VPR’s John Dillon reports.

(Dillon) Steve Kerr’s trip to Cuba was sandwiched between two hurricanes. Charley delayed his flight on the way down, and he left Havana with Hurricane Ivan on his trail. Kerr says his visit was also a whirlwind, with long days and nights spent in trade talks and farm visits, and one surprise, marathon meeting with President Fidel Castro.

(Kerr) “The meeting was on Wednesday night and into Thursday morning. We started about 9 o’clock at night, and got done at two in the morning.”

(Dillon) When Castro talks, his audience mainly listens. The 78-year old revolutionary is famously verbose. The discussion that night touched on health care, economics, and education. Kerr says that for his part, he stayed away from politics.

(Kerr) “I didn’t go down for political purposes. Obviously I’m not the State Department and the state of Vermont doesn’t have a foreign policy of its own, so I was scrupulously careful to stay away from those kinds of issue, because my job was to go down and try to sell some products for our farmers.”

(Dillon) Kerr left Cuba with a deal worth about $7 million. The country is trying to rebuild its dairy herds, so officials agreed to buy 50 Holsteins and 50 Jersey cows from Vermont farmers. The government import agency also wants to buy powdered milk from the Agri-Mark and St. Albans dairy co-ops.

Agriculture is exempt from the U.S. trade embargo. And Kerr says other states have also made trade deals with Cuba. But he says Vermont has a good opportunity to expand sales.

(Kerr) “Cuba is an economy that needs what we have. Obviously we’re a society that likes to sell.
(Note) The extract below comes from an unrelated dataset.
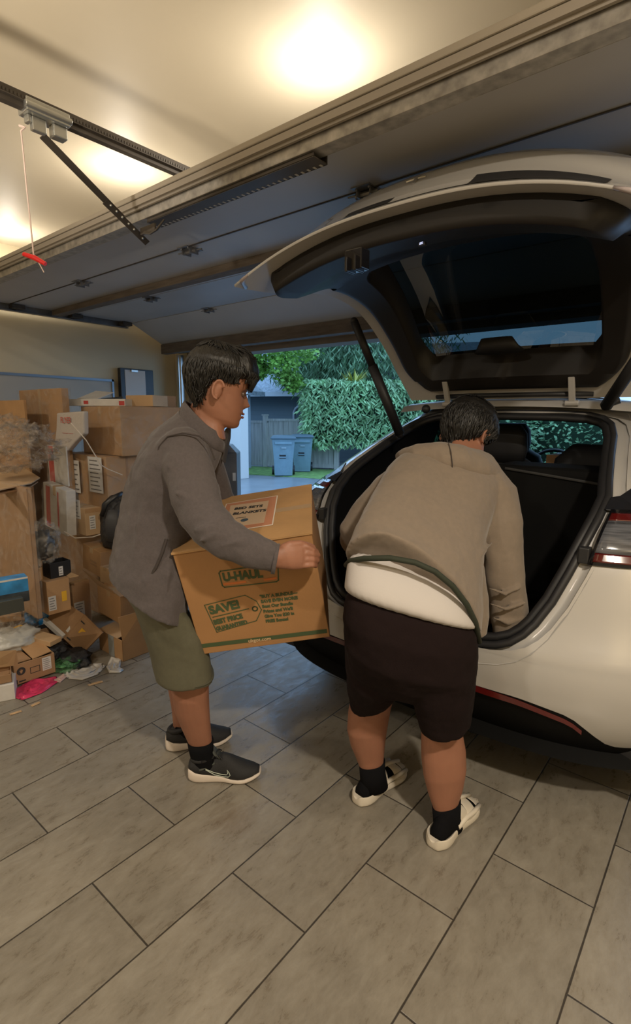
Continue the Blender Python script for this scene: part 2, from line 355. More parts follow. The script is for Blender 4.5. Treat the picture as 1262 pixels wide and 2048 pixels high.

We’re not doing this for charitable purposes. They pay cash. They’ve paid $861 million over the last two years for agricultural products from the United States, and they paid all in cash.”

(Dillon) Kerr’s trip to Cuba follows a visit earlier this year by Lieutenant Governor Brian Dubie. Kerr says Dubie made a strong impression on Cuban leaders. Vermont also has another connection to Castro. Senator Patrick Leahy met the Cuban leader in 1999, and Leahy gave Kerr a letter of introduction that helped open doors in Havanna.

For Vermont Public Radio, I’m John Dillon.